During the violence which broke out in Kyrgyzstan over the summer between the Uzbek and Kyrgyz communities, more than 400 people died and over 2,000 houses were destroyed. Members of the international police force from the Organisation for Security and Co-operation in Europe are in the region with the task of rebuilding relations, but any trust between the two communities seems to lie shattered, just like the ruins of many homes.

The government has begun the process of rebuilding. In Osh, foundations have been laid for over 1,000 homes and over 50 have new roofs. But many families are still living in tents. The UN Refugee Agency (UNHCR) is working hard to meet a 1 November target for providing Emergency Transitional Shelter, but has been faced with delays over the approval of house designs, establishing legal ownership of land when documents have been destroyed and a timber shortage following the forest fires in Russia. With winter fast approaching, the UNHCR may have to rely on placing many of the homeless with host families and helping with extra supplies of coal, beds and blankets.

One father, Yashinbek Yuldashev, whose home still lies in ruin in a downtown district of Osh, explained that the building used to have 11 rooms where 14 people in his extended family lived. Now, a white tarpaulin is strung up over the ruins. It is already cold at night and while the adults can cope with the falling temperatures, he says the little ones cannot.

Many children have been traumatized by the loss of their homes. In Sharq, a neighbourhood of Osh, all that remains of 12-year old Shohruh’s house is scorched walls and charred remains. The little boy points to where his room used to be and says “my bed was right here”. Many Uzbeks died in this area, including the father of Shohruh’s friend and he has often seen adults and relatives crying. Shohruh’s school was also destroyed and the ground is now bulldozed where it stood. The UN’s children’s fund (UNICEF), has set up a tented school where around 700 children are now receiving lessons.

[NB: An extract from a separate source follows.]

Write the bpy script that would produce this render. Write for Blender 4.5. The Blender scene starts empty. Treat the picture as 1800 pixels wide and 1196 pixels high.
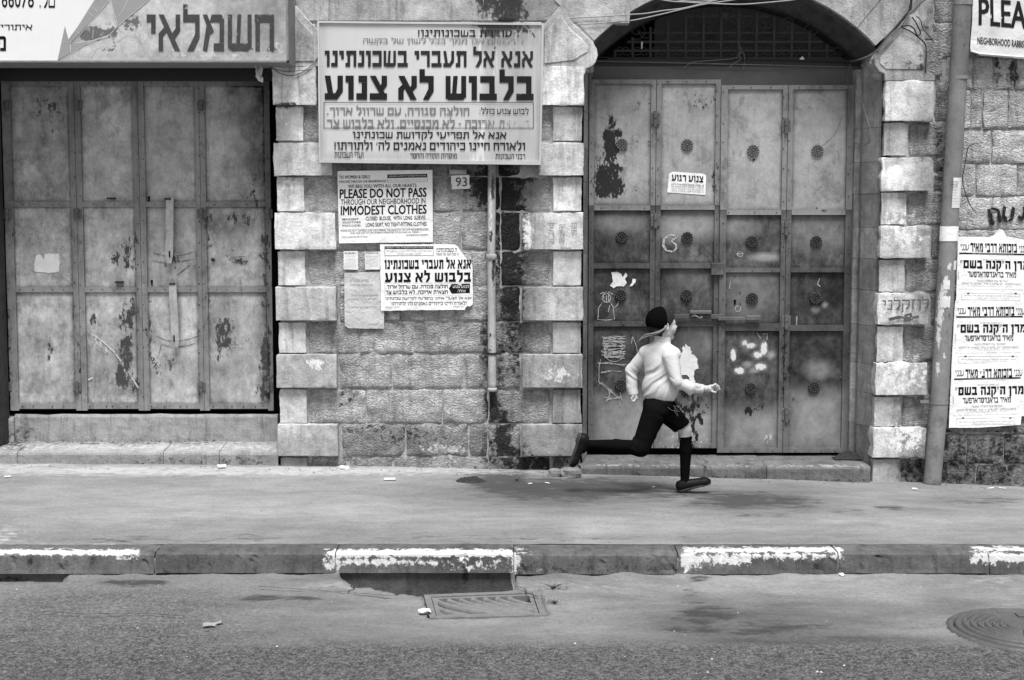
import bpy, math, random
import numpy as np
from mathutils import Vector, noise as mnoise

# ------------------------------------------------------------------ camera, light
random.seed(7)
SC = bpy.context.scene
COL = SC.collection
F = 2630.0; CH = 1.75; TH = math.radians(5.0)
CT, ST = math.cos(TH), math.sin(TH)
cam_d = bpy.data.cameras.new('camera'); cam = bpy.data.objects.new('camera', cam_d); COL.objects.link(cam)
cam.location = (0, 0, CH); cam.rotation_euler = (math.radians(90) - TH, 0, 0)
cam_d.sensor_width = 36.0; cam_d.lens = 36.0 * F / 1800.0; cam_d.clip_end = 500; cam_d.clip_start = 0.05
SC.camera = cam

SUN_EL = 66.0; SUN_AZ = 8.0
world = bpy.data.worlds.new('World'); SC.world = world; world.use_nodes = True
wn = world.node_tree; wn.nodes.clear()
sky = wn.nodes.new('ShaderNodeTexSky'); sky.sky_type = 'NISHITA'; sky.sun_disc = False
sky.sun_elevation = math.radians(SUN_EL); sky.sun_rotation = math.radians(180 + SUN_AZ)
sky.air_density = 1.0; sky.dust_density = 0.6
bw = wn.nodes.new('ShaderNodeRGBToBW')          # the photograph is black and white
bg = wn.nodes.new('ShaderNodeBackground'); bg.inputs[1].default_value = 0.05
wo = wn.nodes.new('ShaderNodeOutputWorld')
wn.links.new(sky.outputs[0], bw.inputs[0]); wn.links.new(bw.outputs[0], bg.inputs[0]); wn.links.new(bg.outputs[0], wo.inputs[0])
sd = bpy.data.lights.new('sun', 'SUN'); sd.energy = 1.5; sd.angle = math.radians(26); sd.color = (1, 1, 1)
sun = bpy.data.objects.new('sun', sd); COL.objects.link(sun)
sun.rotation_euler = (math.radians(90 - SUN_EL), 0, math.radians(SUN_AZ)); sun.location = (0, 0, 8)
SC.view_settings.view_transform = 'Standard'; SC.view_settings.look = 'None'
SC.view_settings.gamma = 1; SC.view_settings.use_curve_mapping = False
SC.view_settings.exposure = 1.93
SC.cycles.max_bounces = 6; SC.cycles.use_denoising = True

# ------------------------------------------------------------------ geometry helpers
def W(px, py, Y):
    """photo pixel -> world point on the vertical plane y = Y"""
    u = (px - 900.0) / F; v = (598.0 - py) / F
    t = Y / (CT + v * ST)
    return Vector((u * t, Y, CH + t * (-ST + v * CT)))
def WX(px, Y, row=450):
    """world x of a plumb edge that crosses the given photo row at px"""
    return W(px, row, Y).x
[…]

For traumatised children, the school environment offers some semblance of normality and a level of stability.

But a stable environment in the wider community seems some way off, as Uzbeks keep to themselves and rarely venture out in public places. The Kyrgyz community also suffered losses, as young men were murdered in revenge attacks. Kyrgyz families are still fearful about further reprisals. Many have been detained by the police, mostly Uzbeks, though the local prosecutor denies any bias. But fewer than a third of those arrested are expected to be brought to trial because of a lack of witnesses. So both communities feel they are unlikely to receive justice for the deaths of loved ones and suspicion and mistrust remains.

Osh is now a city of two divided communities. Few there believe the forthcoming elections and or the talks of reconciliation by the political parties will make any difference. At best, the two communities hope to maintain a fragile co-existence so homes and lives can be rebuilt in peace.